Olympics-U.S. Rodchenkov act jeopardises safety of Olympic movement, says Gasol

NBA: Memphis Grizzlies at Los Angeles Lakers
August 02, 2024
Karolos Grohmann - Reuters

By Karolos Grohmann

PARIS (Reuters) - A United States law on anti-doping at the heart of a dispute with the IOC jeopardises the safety of the Olympic movement and must be addressed after the country was awarded the 2034 Winter Games, twice NBA champion and IOC member Pau Gasol said Friday.

The Rodchenkov Act legislation passed in 2020 extends U.S. law enforcement jurisdiction to any international sporting competitions that involve American athletes or have financial connections to the U.S..

It was used to launch a U.S. Department of Justice investigation recently into 23 Chinese swimmers who had tested positive for a banned substance in China months before the Tokyo 2021 Olympics but were cleared by Chinese authorities, citing contamination.

"There's a big issue when it comes to the ... Rodchenkov Act, and how that law has passed through Congress and the effect it could have in international sports," Spaniard Gasol told a press conference.

"The potential ability for U.S. authorities to detain people potentially also, from my understanding, outside of U.S. soil ... so this jeopardises the safety of officials and people in the Olympic movement, in the sports movement."

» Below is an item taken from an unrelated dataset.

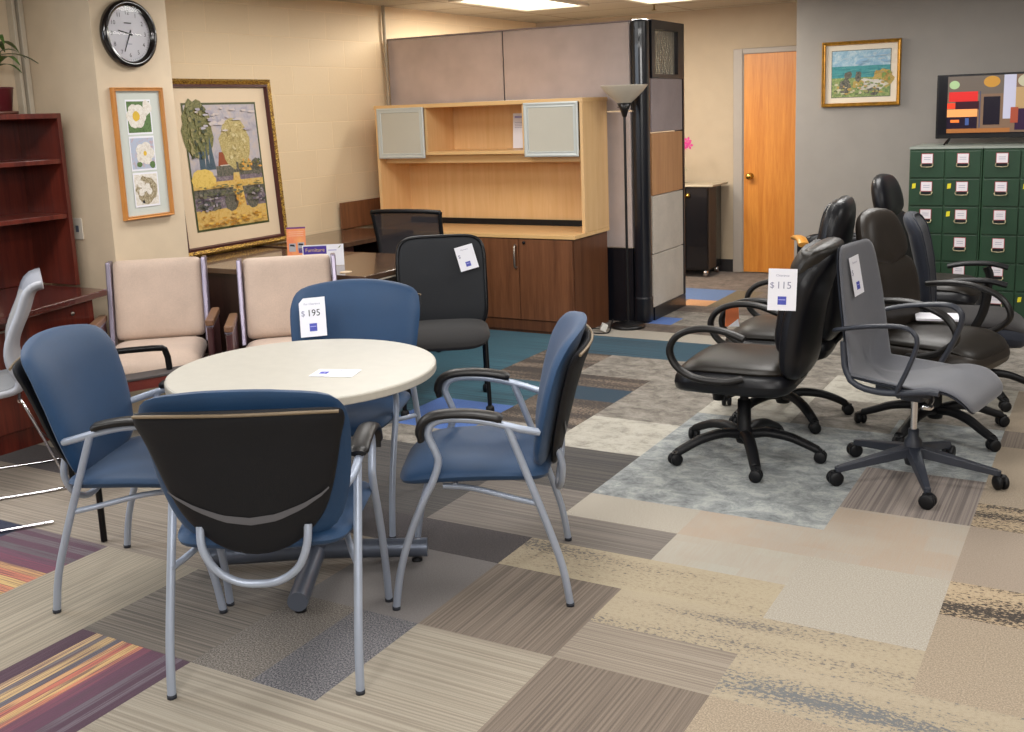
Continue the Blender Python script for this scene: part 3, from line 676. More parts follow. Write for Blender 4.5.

The International Olympic Committee awarded Salt Lake City the 2034 Winter Games in July but said in an amendment it could terminate the host contract "in cases where the supreme authority of the World Anti-Doping Agency in the fight against doping is not fully respected or if the application of the anti-doping code is hindered or undermined."

The World Anti-Doping Agency is embroiled in a fierce row with its U.S equivalent USADA, which has publicly accused the global body of a cover-up over its handling of the case of the 23 Chinese swimmers.

WADA, which has warned that the dispute could ostracise the U.S. in global sports and doping matters if it took unilateral action, accepted the findings of the Chinese Anti-Doping Agency that the swimmers were inadvertently exposed to the drug TMZ through contamination at a hotel they stayed in.

Some of those swimmers went on to win Olympic medals.

"So this has to be addressed and this has to be resolved," Gasol added. "We believe Salt Lake City and the United States Olympic Committee can help solve the issue for the good of the Olympic movement.

"It might not be something that any of us wanted Salt Lake City ... to deal with. But we acknowledge that they can be helpful."